Some way or another, poet and friend Vivek Narayanan and I figure we’re related. Some of his people hail from Besant Nagar in Chennai, as do mine, even sharing a street if not during the same decade in time. And his poetic alter-ego is a man named Mr. Subramanian. On a warm winter night we met up in Chennai with plans to see music. First we wandered on Eliots Beach, a place transformed with each return, more people, more glowing and squaking toys, more vendors selling roasted corn on the cob, rubbed with lime, chili and salt, which I have a serious weakness for. That kind is known as “normal,” though the new “American Sweet Corn” is also available. Oh, sorry, am I talking about food again? With my lips still numb from the chili and lime, Vivek led me into Spaces, a place I’ve walked by a hundred times yet never entered, though the granite posts that serve as a fence have always caught my eye. Inside, it is a space removed, the same peacefulness offered by the nearby Theosophical Society, where trees and the quiet space between them dominate, the sounds of the city set back, only the occasional roar of the Besant Nagar boys on their bikes speeding along the beach penetrated into our realm.

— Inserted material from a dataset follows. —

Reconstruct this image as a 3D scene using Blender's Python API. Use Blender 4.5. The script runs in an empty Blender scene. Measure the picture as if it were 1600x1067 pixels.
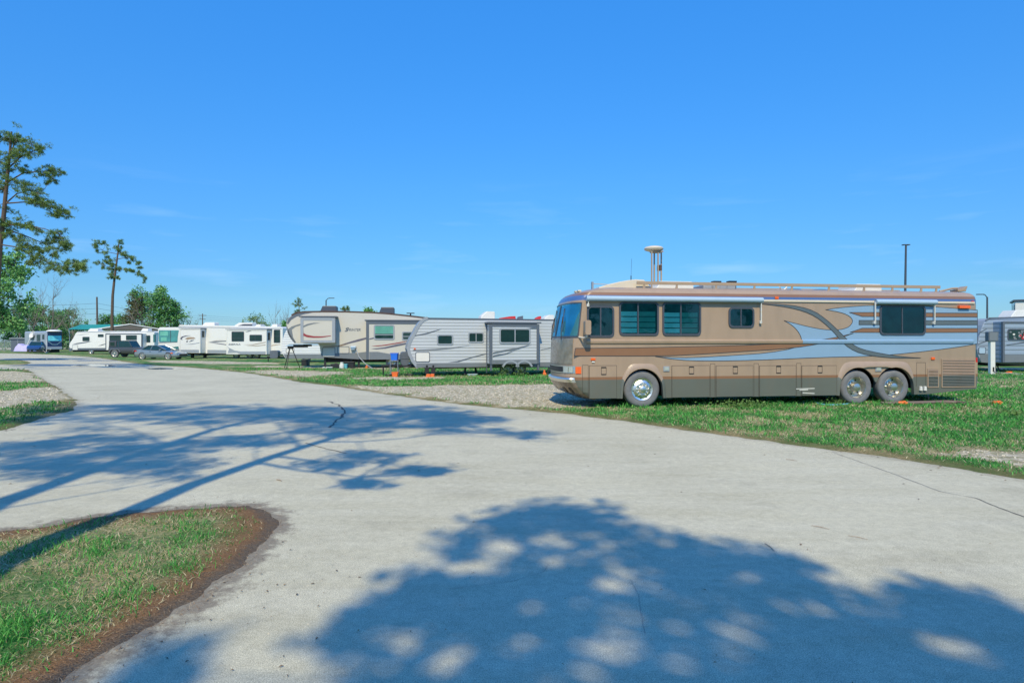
import bpy, bmesh, math, random
import numpy as np
from mathutils import Vector, Matrix
from mathutils.geometry import tessellate_polygon

# ------------------------------------------------------------------ camera, sky, sun, exposure
SC = bpy.context.scene
COL = SC.collection
F, CX, CY, H = 960.0, 800.0, 533.5, 1.85          # photo focal length in pixels, principal point, eye height

cam_d = bpy.data.cameras.new('camera'); cam_d.sensor_width = 36.0; cam_d.lens = 36.0 * F / 1600.0
cam_d.clip_start = 0.05; cam_d.clip_end = 6000
cam = bpy.data.objects.new('camera', cam_d); COL.objects.link(cam)
cam.location = (0, 0, H); cam.rotation_euler = (math.radians(90), 0, 0)
SC.camera = cam

SUN_EL, SUN_AZ = 48.0, 185.0                       # azimuth clockwise from +Y (the view direction)
world = bpy.data.worlds.new('World'); SC.world = world; world.use_nodes = True
wn, wl = world.node_tree.nodes, world.node_tree.links
wn.clear()
w_out = wn.new('ShaderNodeOutputWorld'); w_bg = wn.new('ShaderNodeBackground')
w_sky = wn.new('ShaderNodeTexSky'); w_sky.sky_type = 'NISHITA'; w_sky.sun_disc = False
w_sky.sun_elevation = math.radians(SUN_EL); w_sky.sun_rotation = math.radians(SUN_AZ)
w_sky.air_density = 1.0; w_sky.dust_density = 0.3; w_sky.ozone_density = 3.0; w_sky.altitude = 50
w_hs = wn.new('ShaderNodeHueSaturation')
w_hs.inputs['Hue'].default_value = 0.49; w_hs.inputs['Saturation'].default_value = 1.28; w_hs.inputs['Value'].default_value = 1.0
# faint cirrus wisps low in the sky
w_tc = wn.new('ShaderNodeTexCoord'); w_map = wn.new('ShaderNodeMapping'); w_map.inputs['Scale'].default_value = (2.2, 2.2, 16.0)
w_noi = wn.new('ShaderNodeTexNoise'); w_noi.inputs['Scale'].default_value = 2.6; w_noi.inputs['Detail'].default_value = 6
w_rmp = wn.new('ShaderNodeMapRange'); w_rmp.inputs[1].default_value = 0.56; w_rmp.inputs[2].default_value = 0.80
w_rmp.inputs[3].default_value = 0.0; w_rmp.inputs[4].default_value = 0.30
w_sep = wn.new('ShaderNodeSeparateXYZ')
w_alt = wn.new('ShaderNodeMapRange'); w_alt.inputs[1].default_value = 0.26; w_alt.inputs[2].default_value = 0.13
w_mul = wn.new('ShaderNodeMath'); w_mul.operation = 'MULTIPLY'
w_mix = wn.new('ShaderNodeMixRGB'); w_mix.inputs[2].default_value = (4.0, 6.0, 8.5, 1)
w_grad = wn.new('ShaderNodeValToRGB'); w_e = w_grad.color_ramp.elements          # clear-air tint by height above the horizon
w_e[0].position = 0.0; w_e[0].color = (.17, .29, .47, 1); w_e[1].position = 0.62; w_e[1].color = (.47, .75, 1.0, 1)
for _p, _c in ((0.08, (.195, .315, .45)), (0.24, (.33, .49, .66)), (0.48, (.45, .71, .97))): _q = w_e.new(_p); _q.color = (*_c, 1)
w_tint = wn.new('ShaderNodeMixRGB'); w_tint.blend_type = 'MULTIPLY'; w_tint.inputs[0].default_value = 1.0
w_gain = wn.new('ShaderNodeMixRGB'); w_gain.blend_type = 'MULTIPLY'; w_gain.inputs[0].default_value = 1.0; w_gain.inputs[2].default_value = (1.95, 1.95, 1.95, 1)
wl.new(w_sky.outputs[0], w_hs.inputs['Color'])
wl.new(w_tc.outputs['Generated'], w_map.inputs[0]); wl.new(w_map.outputs[0], w_noi.inputs['Vector'])
wl.new(w_tc.outputs['Generated'], w_sep.inputs[0]); wl.new(w_sep.outputs['Z'], w_alt.inputs[0])
wl.new(w_noi.outputs[0], w_rmp.inputs[0]); wl.new(w_rmp.outputs[0], w_mul.inputs[0]); wl.new(w_alt.outputs[0], w_mul.inputs[1])
wl.new(w_mul.outputs[0], w_mix.inputs[0]); wl.new(w_sep.outputs['Z'], w_grad.inputs[0]); wl.new(w_hs.outputs[0], w_tint.inputs[1]); wl.new(w_grad.outputs[0], w_tint.inputs[2])
wl.new(w_tint.outputs[0], w_gain.inputs[1]); wl.new(w_gain.outputs[0], w_mix.inputs[1])
wl.new(w_mix.outputs[0], w_bg.inputs['Color']); w_bg.inputs['Strength'].default_value = 0.125
wl.new(w_bg.outputs[0], w_out.inputs[0])

sun_d = bpy.data.lights.new('sun', 'SUN'); sun_d.energy = 3.8; sun_d.angle = math.radians(0.62); sun_d.color = (1.0, 0.87, 0.575)
sun = bpy.data.objects.new('sun', sun_d); COL.objects.link(sun)
_az, _el = math.radians(SUN_AZ), math.radians(SUN_EL)
SUNV = Vector((math.sin(_az) * math.cos(_el), math.cos(_az) * math.cos(_el), math.sin(_el)))
sun.rotation_euler = SUNV.to_track_quat('Z', 'Y').to_euler(); sun.location = (0, -20, 40)

SC.view_settings.view_transform = 'Standard'; SC.view_settings.look = 'None'
SC.view_settings.exposure = 0.18; SC.view_settings.gamma = 1.0; SC.view_settings.use_curve_mapping = False
SC.cycles.max_bounces = 8; SC.cycles.transparent_max_bounces = 12

# ------------------------------------------------------------------ helpers
def gp(px, py):                                    # a pixel below the horizon -> point on flat ground
    d = F * H / (py - CY); return ((px - CX) / F * d, d)
def at(px, py, Y):                                 # a pixel at a known distance -> point in space
    return Vector(((px - CX) / F * Y, Y, H - (py - CY) / F * Y))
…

We were there to see other boys. More talented boys. Much more talented boys. I can call them boys because they’re younger than me, and because that’s their name: the Barmer Boys. Here’s how their label Amarrass Records describes them:
The Barmer Boys are led by Mangey Khan (vocals, harmonium) with the twin percussive punch of Rais Khan (morchang, bhapang, beat-boxing), Magda Khan (dholak). Barely in their 30’s, and yet seasoned performers, they carry forward the centuries-old musical tradition of the Manganiyars and are leading examples of Rajasthani folk and Sufi music.
Mangey Khan on vocals was wonderful, and Magda Khan on the drum too, but Rais Khan, there on the left, was transfixing. A self-taught master of the morchang (a Rajasthani folk instrument, also called the chhangg in Gujarat or morsing in southern India, and similar to a Jaw’s Harp, Jew’s Harp, choose your name), with each song he’d pick up some small instrumental item and then leap with it out into the stars, smiling with the joy of the sound he was creating with the two others. Here’s one bit of my amateur video:
And another, in which he shyly mentions he’s been learning beatboxing and then proceeds to do this…
A fine evening, away from the boys and the noise of the beach and immersed in the sounds that emerged from the Rajasthani desert to travel the world and end up, like my poet friend and I on that one night, on the sands of the Bay of Bengal.